The contrast between, Say, Portland and Hartford is stark in terms of economic vibrancy and social vitality. Hartford looks more like the hundreds of other American cities that have hollowed out their core to accommodate automobiles.

With more that 700 parking spaces for every 1,000 employees, Hartford has the dubious distinction of being near the top of the list for parking — up there with cities such as Detroit and Buffalo.

In contrast, more vibrant cities like Washington get by with much less parking (250 parking spaces for every 1,000 employees). The need for so much more parking for each job in Hartford compared with more competitive cities is a significant physical and financial drag, limiting the potential for growth in the city.

state government provides parking for more than 90 percent of its employees in Hartford. The result is that less than 10 percent of state employees in the city travel to work by transit, walking or biking.

Thus, the state ties up some of what is potentially the most valuable land in the city in parking, costing the city and the state millions of dollars in tax revenue.
(read the rest of this fascinating article here)

(hat tip to Andres for the heads up on this article)

On street parking also makes it harder to put in bicycle infrastructure, puts us in danger of getting doored, gives pedestrians a place to hide while they jay walk (making it harder to avoid them), and covers our streets with oil and other dangerous chemicals that leak out of cars parked there. They obstruct the view of patrons at street level cafe’s, introduce air pollution when the cars idle, and in general make a city feel cramped and closed in. They hinder snow removal, and street sweeping, and create a nuisance as people try to get into and out of tight spaces.

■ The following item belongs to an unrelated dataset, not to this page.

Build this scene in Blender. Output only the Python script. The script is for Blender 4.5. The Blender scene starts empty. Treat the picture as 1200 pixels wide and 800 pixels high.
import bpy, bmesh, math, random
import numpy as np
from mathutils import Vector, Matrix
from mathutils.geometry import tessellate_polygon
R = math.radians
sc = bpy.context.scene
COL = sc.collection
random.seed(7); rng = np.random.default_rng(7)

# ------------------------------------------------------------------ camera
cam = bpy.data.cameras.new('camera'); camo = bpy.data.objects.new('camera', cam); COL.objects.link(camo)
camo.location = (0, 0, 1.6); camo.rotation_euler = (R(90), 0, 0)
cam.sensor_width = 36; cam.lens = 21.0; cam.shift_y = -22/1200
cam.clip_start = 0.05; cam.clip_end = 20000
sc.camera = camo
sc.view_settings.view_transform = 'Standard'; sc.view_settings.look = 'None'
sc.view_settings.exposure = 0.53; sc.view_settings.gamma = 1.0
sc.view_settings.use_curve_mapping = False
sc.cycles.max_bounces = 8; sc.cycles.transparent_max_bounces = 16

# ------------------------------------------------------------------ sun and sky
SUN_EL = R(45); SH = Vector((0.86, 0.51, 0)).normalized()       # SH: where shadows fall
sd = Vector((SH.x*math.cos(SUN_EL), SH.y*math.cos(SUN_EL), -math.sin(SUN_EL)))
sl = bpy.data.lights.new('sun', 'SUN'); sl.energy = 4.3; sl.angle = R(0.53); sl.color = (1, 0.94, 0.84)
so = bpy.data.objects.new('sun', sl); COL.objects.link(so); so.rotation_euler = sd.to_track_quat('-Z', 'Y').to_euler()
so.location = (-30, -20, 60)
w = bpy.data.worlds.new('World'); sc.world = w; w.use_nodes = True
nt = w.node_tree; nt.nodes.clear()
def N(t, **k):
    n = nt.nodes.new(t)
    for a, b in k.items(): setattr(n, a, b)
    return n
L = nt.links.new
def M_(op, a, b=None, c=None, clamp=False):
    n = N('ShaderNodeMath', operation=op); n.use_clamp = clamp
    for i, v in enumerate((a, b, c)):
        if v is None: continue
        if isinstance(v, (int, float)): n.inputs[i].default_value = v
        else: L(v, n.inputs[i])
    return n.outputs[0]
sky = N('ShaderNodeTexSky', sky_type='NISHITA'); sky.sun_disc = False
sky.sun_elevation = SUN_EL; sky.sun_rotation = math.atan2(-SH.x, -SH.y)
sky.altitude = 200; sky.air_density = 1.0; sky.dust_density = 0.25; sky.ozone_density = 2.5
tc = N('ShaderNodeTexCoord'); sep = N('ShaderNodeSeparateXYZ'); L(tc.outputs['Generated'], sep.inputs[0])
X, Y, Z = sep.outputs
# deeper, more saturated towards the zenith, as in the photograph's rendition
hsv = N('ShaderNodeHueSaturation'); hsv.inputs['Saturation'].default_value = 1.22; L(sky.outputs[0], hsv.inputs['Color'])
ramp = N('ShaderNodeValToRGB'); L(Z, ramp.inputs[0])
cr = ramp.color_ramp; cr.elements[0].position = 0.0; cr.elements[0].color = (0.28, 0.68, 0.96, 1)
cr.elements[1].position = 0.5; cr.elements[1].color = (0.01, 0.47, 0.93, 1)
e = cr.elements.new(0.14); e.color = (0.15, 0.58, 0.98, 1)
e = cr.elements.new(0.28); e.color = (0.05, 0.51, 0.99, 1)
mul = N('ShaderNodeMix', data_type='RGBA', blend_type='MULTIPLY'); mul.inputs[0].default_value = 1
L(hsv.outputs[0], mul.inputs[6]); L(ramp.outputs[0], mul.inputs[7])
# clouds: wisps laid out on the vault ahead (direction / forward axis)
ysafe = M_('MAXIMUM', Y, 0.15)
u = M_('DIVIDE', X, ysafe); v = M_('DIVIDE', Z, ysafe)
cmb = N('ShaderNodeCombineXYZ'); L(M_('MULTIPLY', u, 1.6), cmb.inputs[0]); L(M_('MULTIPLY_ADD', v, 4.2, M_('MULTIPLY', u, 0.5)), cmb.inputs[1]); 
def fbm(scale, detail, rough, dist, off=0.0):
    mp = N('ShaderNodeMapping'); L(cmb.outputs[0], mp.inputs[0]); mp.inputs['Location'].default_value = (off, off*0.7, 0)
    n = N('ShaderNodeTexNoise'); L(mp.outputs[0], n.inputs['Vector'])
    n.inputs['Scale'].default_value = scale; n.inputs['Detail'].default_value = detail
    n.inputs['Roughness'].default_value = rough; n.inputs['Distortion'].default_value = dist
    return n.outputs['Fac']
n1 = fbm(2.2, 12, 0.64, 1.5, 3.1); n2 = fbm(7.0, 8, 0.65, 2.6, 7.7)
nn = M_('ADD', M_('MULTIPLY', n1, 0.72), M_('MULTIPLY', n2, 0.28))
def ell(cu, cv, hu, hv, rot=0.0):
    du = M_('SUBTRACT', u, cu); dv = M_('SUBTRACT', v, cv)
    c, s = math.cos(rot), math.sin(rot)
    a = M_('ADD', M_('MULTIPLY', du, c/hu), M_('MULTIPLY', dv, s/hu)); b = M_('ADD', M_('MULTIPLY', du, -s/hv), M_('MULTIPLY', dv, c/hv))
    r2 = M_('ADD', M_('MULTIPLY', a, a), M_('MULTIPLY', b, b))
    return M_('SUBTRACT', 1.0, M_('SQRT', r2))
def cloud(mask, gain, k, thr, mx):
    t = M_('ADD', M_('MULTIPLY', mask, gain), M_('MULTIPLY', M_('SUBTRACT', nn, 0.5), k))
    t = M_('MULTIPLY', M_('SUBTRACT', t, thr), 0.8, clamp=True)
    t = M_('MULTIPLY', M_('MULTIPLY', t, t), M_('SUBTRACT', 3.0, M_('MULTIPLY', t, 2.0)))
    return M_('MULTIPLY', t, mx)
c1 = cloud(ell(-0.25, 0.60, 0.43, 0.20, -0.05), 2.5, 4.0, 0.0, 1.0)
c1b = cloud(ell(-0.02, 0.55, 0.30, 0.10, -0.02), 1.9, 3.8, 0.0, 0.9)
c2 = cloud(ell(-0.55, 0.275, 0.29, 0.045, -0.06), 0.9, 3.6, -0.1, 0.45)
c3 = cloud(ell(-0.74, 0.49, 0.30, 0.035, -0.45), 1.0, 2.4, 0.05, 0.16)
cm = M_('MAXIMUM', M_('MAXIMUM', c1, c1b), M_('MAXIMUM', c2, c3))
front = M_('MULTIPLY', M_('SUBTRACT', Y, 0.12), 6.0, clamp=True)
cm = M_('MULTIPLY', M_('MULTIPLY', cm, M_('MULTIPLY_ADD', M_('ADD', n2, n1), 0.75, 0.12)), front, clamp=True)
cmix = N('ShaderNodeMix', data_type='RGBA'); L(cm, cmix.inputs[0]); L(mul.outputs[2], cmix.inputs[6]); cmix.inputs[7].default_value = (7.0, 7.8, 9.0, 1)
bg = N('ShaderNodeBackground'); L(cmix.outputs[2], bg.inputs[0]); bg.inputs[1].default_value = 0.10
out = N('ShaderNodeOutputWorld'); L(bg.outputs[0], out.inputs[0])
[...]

So to recap, on street parking:
Wastes space, hinders economy growth, creates pollution, is dangerous, is ugly, lowers property values, depletes the tax base, hinders municipal functions, hinders the installation of bicycle infrastructure, makes people fat by facilitating driving, is inefficient, facilitates the removal of money from the local economy, and is dangerous to cyclists…

So why exactly do we put up with it? What are we getting? I thought hard about this, here is what I came up with:
On street parking allows handicapped access to places, is good if you need to pick up something huge and drive it off, provides a spot for delivery trucks to drop off stuff…and that’s about it. All of which could be provided with a special spot or two in front of certain stores. A shared loading unloading zone that several businesses could share, along with a couple handicapped parking spots.

In my opinion the benefit of on street parking is far outweighed by it’s draw backs. It’s time we start taking back the space in our cities. Almost every single street in Boston could have a bike lane if the on street parking was taken out. We could build amazing linear green parks, grow urban gardens, have high density bicycle parking, reduce pollution, increase livability, and in general make a healthier population, all while encouraging dense urban living that results in healthy local economies.

If you own a business, call up the city and tell them you want to take out one of the parking spots in front of your business for on street bike parking. If you are a member of a condo association, lobby to remove all the on street parking. If you own a cafe, perhaps you can ask the city to remove one or two spots to improve the view of the people sitting on patio (maybe you could replace them with some nice plants). Ask the city to begin a long term policy of slow gradual reduction on on street parking (perhaps 2% reduction a year for the next decade). Perhaps we lobby for new building codes that mean that all new construction must provide on site parking if they want it, this would force the builders to choose between houses/business or parking, instead of making the city streets take the burden. These are just a couple ideas of how we can rid ourselves of this scourge. If you have more ideas put them in the comments.

I guess what I am trying to do here is plant an idea in your head. A city without on street parking would be a vibrant and healthy place to live, good for the quality of life, good for business, good for bikers. Boston would be the perfect city to manifest this vision. Our narrow streets and dense layout lends itself perfectly to on street parking removal. In a very real sense this would be a returning to our roots, no one had to figure out how to parallel a hummer when Paul Revere road off to warn of the British.

Now it the time, let’s kill on street parking, the enemy of a healthy city.